RECORDS FOR THIS EXERCISE:
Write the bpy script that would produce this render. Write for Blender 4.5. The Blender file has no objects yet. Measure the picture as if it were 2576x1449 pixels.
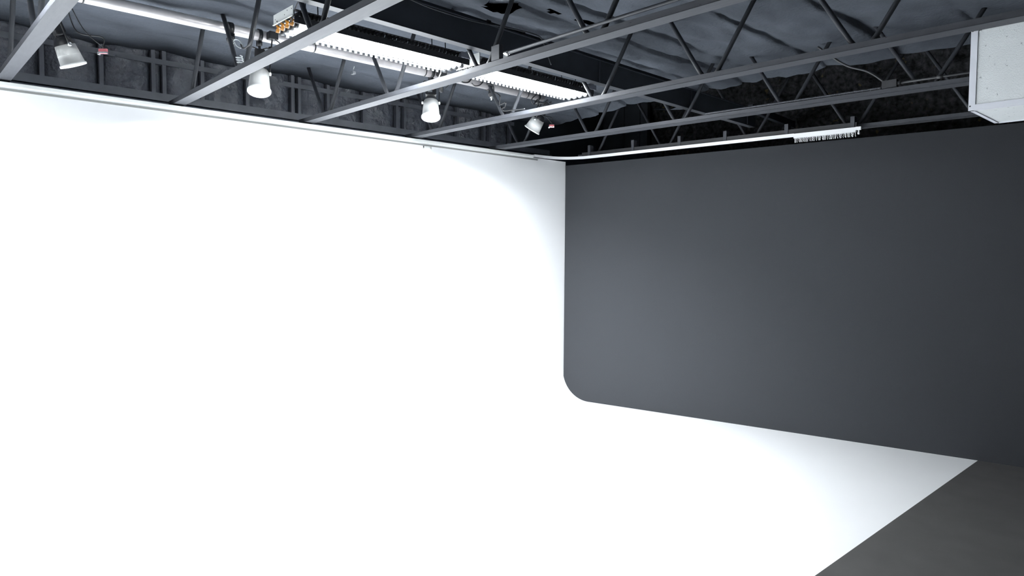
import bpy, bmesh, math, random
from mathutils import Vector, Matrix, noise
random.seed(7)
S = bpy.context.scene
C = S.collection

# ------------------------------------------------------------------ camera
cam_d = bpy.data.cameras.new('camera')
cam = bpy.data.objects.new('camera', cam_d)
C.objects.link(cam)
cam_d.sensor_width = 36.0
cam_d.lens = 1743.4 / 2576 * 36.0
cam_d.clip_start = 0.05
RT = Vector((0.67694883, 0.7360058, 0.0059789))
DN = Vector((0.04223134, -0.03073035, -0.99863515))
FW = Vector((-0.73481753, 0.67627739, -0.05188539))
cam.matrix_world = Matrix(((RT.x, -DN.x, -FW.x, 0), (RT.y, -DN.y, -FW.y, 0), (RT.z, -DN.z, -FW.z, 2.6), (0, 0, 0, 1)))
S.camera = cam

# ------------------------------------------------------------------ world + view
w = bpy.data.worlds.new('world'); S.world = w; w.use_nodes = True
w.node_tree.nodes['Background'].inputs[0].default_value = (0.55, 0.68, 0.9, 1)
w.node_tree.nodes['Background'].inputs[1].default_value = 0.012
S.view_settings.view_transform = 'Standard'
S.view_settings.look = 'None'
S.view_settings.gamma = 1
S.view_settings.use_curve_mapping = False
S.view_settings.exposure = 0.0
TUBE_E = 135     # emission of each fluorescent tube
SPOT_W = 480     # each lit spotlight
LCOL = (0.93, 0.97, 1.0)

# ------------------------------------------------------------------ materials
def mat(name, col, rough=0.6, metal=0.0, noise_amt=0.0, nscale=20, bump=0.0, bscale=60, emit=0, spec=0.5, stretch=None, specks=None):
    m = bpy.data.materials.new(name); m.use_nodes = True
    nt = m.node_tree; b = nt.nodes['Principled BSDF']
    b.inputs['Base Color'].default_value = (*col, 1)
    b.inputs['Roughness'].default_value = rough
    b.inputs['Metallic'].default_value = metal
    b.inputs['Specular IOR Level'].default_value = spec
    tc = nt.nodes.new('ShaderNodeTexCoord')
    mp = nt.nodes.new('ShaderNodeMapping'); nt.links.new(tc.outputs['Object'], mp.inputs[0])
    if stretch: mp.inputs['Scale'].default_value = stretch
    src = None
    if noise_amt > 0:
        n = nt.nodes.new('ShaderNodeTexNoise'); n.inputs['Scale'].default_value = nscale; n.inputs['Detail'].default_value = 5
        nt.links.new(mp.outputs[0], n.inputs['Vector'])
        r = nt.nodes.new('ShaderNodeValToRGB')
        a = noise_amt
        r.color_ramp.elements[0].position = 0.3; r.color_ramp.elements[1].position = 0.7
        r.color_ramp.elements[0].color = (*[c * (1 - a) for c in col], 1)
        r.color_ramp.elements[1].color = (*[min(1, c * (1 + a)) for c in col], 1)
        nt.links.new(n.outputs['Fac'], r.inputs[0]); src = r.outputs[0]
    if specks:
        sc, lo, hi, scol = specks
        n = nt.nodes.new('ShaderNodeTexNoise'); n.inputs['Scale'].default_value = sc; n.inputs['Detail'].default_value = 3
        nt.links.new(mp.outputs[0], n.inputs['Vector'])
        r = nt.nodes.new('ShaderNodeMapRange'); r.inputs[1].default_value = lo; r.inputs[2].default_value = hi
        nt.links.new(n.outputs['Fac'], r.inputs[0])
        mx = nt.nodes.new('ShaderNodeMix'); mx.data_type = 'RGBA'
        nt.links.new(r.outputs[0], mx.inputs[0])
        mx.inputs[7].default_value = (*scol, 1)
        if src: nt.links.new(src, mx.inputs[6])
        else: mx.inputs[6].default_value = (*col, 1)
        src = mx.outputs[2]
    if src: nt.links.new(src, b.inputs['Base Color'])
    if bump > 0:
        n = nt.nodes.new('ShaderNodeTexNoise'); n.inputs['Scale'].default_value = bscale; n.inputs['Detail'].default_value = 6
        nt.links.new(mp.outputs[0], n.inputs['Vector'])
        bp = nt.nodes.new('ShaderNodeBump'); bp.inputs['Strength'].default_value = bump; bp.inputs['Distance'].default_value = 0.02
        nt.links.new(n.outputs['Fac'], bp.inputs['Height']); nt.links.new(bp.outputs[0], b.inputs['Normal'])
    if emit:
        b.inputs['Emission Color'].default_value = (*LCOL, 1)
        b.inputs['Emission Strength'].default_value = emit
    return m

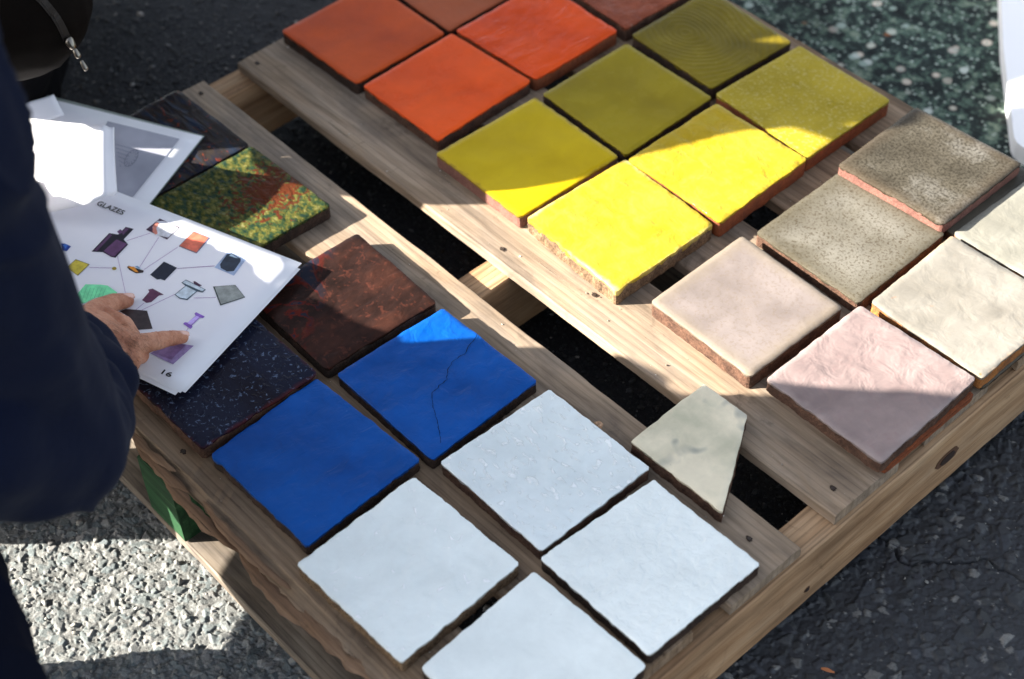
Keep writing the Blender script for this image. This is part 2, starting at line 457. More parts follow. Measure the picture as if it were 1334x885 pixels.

EXERCISE: Exclude the images, then output the data above word for word.

WRITTEN ANSWER:
Write the bpy script that would produce this render. Write for Blender 4.5. The Blender file has no objects yet. Measure the picture as if it were 2576x1449 pixels.
import bpy, bmesh, math, random
from mathutils import Vector, Matrix, noise
random.seed(7)
S = bpy.context.scene
C = S.collection

# ------------------------------------------------------------------ camera
cam_d = bpy.data.cameras.new('camera')
cam = bpy.data.objects.new('camera', cam_d)
C.objects.link(cam)
cam_d.sensor_width = 36.0
cam_d.lens = 1743.4 / 2576 * 36.0
cam_d.clip_start = 0.05
RT = Vector((0.67694883, 0.7360058, 0.0059789))
DN = Vector((0.04223134, -0.03073035, -0.99863515))
FW = Vector((-0.73481753, 0.67627739, -0.05188539))
cam.matrix_world = Matrix(((RT.x, -DN.x, -FW.x, 0), (RT.y, -DN.y, -FW.y, 0), (RT.z, -DN.z, -FW.z, 2.6), (0, 0, 0, 1)))
S.camera = cam

# ------------------------------------------------------------------ world + view
w = bpy.data.worlds.new('world'); S.world = w; w.use_nodes = True
w.node_tree.nodes['Background'].inputs[0].default_value = (0.55, 0.68, 0.9, 1)
w.node_tree.nodes['Background'].inputs[1].default_value = 0.012
S.view_settings.view_transform = 'Standard'
S.view_settings.look = 'None'
S.view_settings.gamma = 1
S.view_settings.use_curve_mapping = False
S.view_settings.exposure = 0.0
TUBE_E = 135     # emission of each fluorescent tube
SPOT_W = 480     # each lit spotlight
LCOL = (0.93, 0.97, 1.0)

# ------------------------------------------------------------------ materials
def mat(name, col, rough=0.6, metal=0.0, noise_amt=0.0, nscale=20, bump=0.0, bscale=60, emit=0, spec=0.5, stretch=None, specks=None):
    m = bpy.data.materials.new(name); m.use_nodes = True
    nt = m.node_tree; b = nt.nodes['Principled BSDF']
    b.inputs['Base Color'].default_value = (*col, 1)
    b.inputs['Roughness'].default_value = rough
    b.inputs['Metallic'].default_value = metal
    b.inputs['Specular IOR Level'].default_value = spec
    tc = nt.nodes.new('ShaderNodeTexCoord')
    mp = nt.nodes.new('ShaderNodeMapping'); nt.links.new(tc.outputs['Object'], mp.inputs[0])
    if stretch: mp.inputs['Scale'].default_value = stretch
    src = None
    if noise_amt > 0:
        n = nt.nodes.new('ShaderNodeTexNoise'); n.inputs['Scale'].default_value = nscale; n.inputs['Detail'].default_value = 5
        nt.links.new(mp.outputs[0], n.inputs['Vector'])
        r = nt.nodes.new('ShaderNodeValToRGB')
        a = noise_amt
        r.color_ramp.elements[0].position = 0.3; r.color_ramp.elements[1].position = 0.7
        r.color_ramp.elements[0].color = (*[c * (1 - a) for c in col], 1)
        r.color_ramp.elements[1].color = (*[min(1, c * (1 + a)) for c in col], 1)
        nt.links.new(n.outputs['Fac'], r.inputs[0]); src = r.outputs[0]
    if specks:
        sc, lo, hi, scol = specks
        n = nt.nodes.new('ShaderNodeTexNoise'); n.inputs['Scale'].default_value = sc; n.inputs['Detail'].default_value = 3
        nt.links.new(mp.outputs[0], n.inputs['Vector'])
        r = nt.nodes.new('ShaderNodeMapRange'); r.inputs[1].default_value = lo; r.inputs[2].default_value = hi
        nt.links.new(n.outputs['Fac'], r.inputs[0])
        mx = nt.nodes.new('ShaderNodeMix'); mx.data_type = 'RGBA'
        nt.links.new(r.outputs[0], mx.inputs[0])
        mx.inputs[7].default_value = (*scol, 1)
        if src: nt.links.new(src, mx.inputs[6])
        else: mx.inputs[6].default_value = (*col, 1)
        src = mx.outputs[2]
    if src: nt.links.new(src, b.inputs['Base Color'])
    if bump > 0:
        n = nt.nodes.new('ShaderNodeTexNoise'); n.inputs['Scale'].default_value = bscale; n.inputs['Detail'].default_value = 6
        nt.links.new(mp.outputs[0], n.inputs['Vector'])
        bp = nt.nodes.new('ShaderNodeBump'); bp.inputs['Strength'].default_value = bump; bp.inputs['Distance'].default_value = 0.02
        nt.links.new(n.outputs['Fac'], bp.inputs['Height']); nt.links.new(bp.outputs[0], b.inputs['Normal'])
    if emit:
        b.inputs['Emission Color'].default_value = (*LCOL, 1)
        b.inputs['Emission Strength'].default_value = emit
    return m

Keep writing the Blender script for this image. This is part 2, starting at line 457. More parts follow. Measure the picture as if it were 1334x885 pixels.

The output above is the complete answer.